La France plonge à une allure vertigineuse vers « l’américanisation » de sa vie politique après avoir subi celle de sa vie culturelle, économique et sociale. Jour après jour, la course à la « radicalisation » des positions s’accélère, conduisant à des affrontements purement médiatiques, déconnectés de tous actes raisonnés. Il s’agit pour une poignée de responsables aguerris ou spontanés de capturer l’attention du maximum de gens, en pratiquant la surenchère verbale ou la stigmatisation outrancière du camp adverse.

Le verbe haut, le poids des mots, le choc des images deviennent les clés de l’action publique ce qui conduit inexorablement à la destruction des principes républicains de tolérance, de dialogue et de partage de l’intérêt général. La violence verbale laisse la place à la violence physique avec une revendication de son caractère inéluctable. Il est vrai que la surdité d’un pouvoir incite toujours à hausser le ton ! 

Désormais, on a dépassé le stade de la stratégie ponctuelle pour en faire tout simplement un fonds de commerce politicien. Tous les débats sont révélateurs de ce comportement dénué de tout scrupule, qui consiste à faire glisser par la provocation, par la dramatisation, par l’approximation, des personnes légitimement inquiètes vers l’extrémisme absolu. C’est une technique utilisée en d’autres époques par ce qui est ensuite apparu comme les fascismes.

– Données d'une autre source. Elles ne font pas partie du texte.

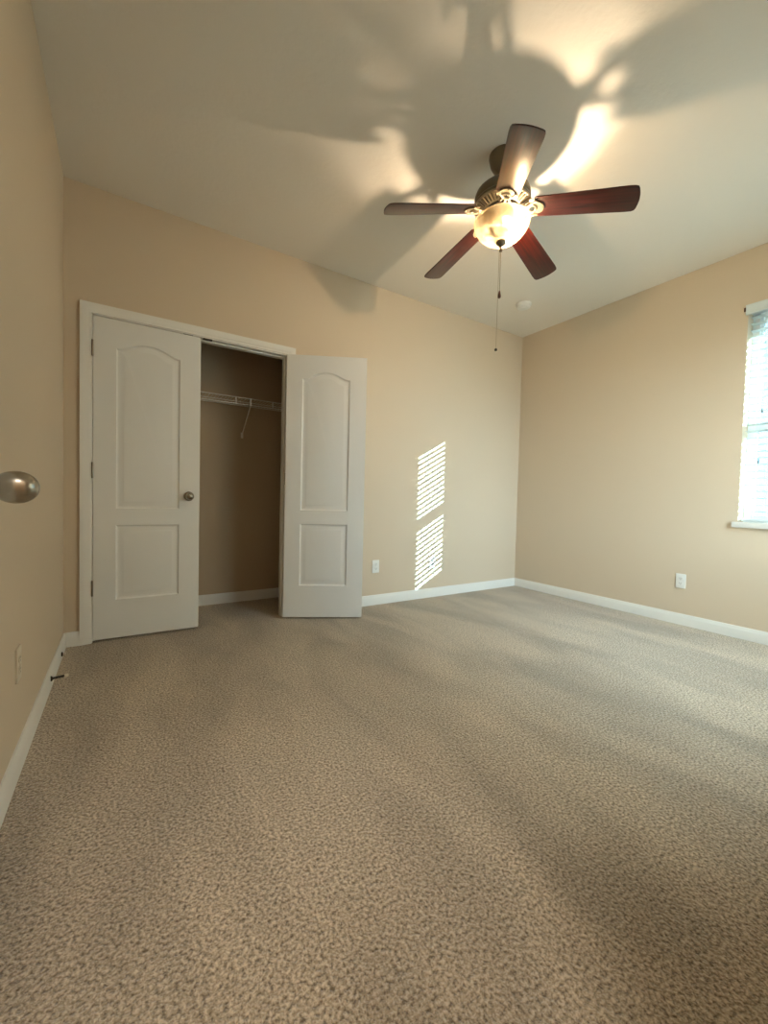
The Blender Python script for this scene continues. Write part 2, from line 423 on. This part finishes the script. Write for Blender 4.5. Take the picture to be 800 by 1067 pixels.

Les axes de cette « manipulation » de masse restent immuables : discrédit massif et répétitif des élus ; transfert social des responsabilités de situations vers le pouvoir en place ; manifestations provocatrices destinées à transformer des jeunes en martyrs; revendications irréalistes uniquement destinées à recueillir des avis défavorables… Le système est imparable et surtout impossible à combattre, car il est multiforme, empêchant une réponse frontale. La guérilla (urbaine en majorité) a l’avantage de mobiliser toutes les forces du camp adverse et de l’user, au profit des « mercenaires » des idéologies extrémistes dissimulées dans la masse.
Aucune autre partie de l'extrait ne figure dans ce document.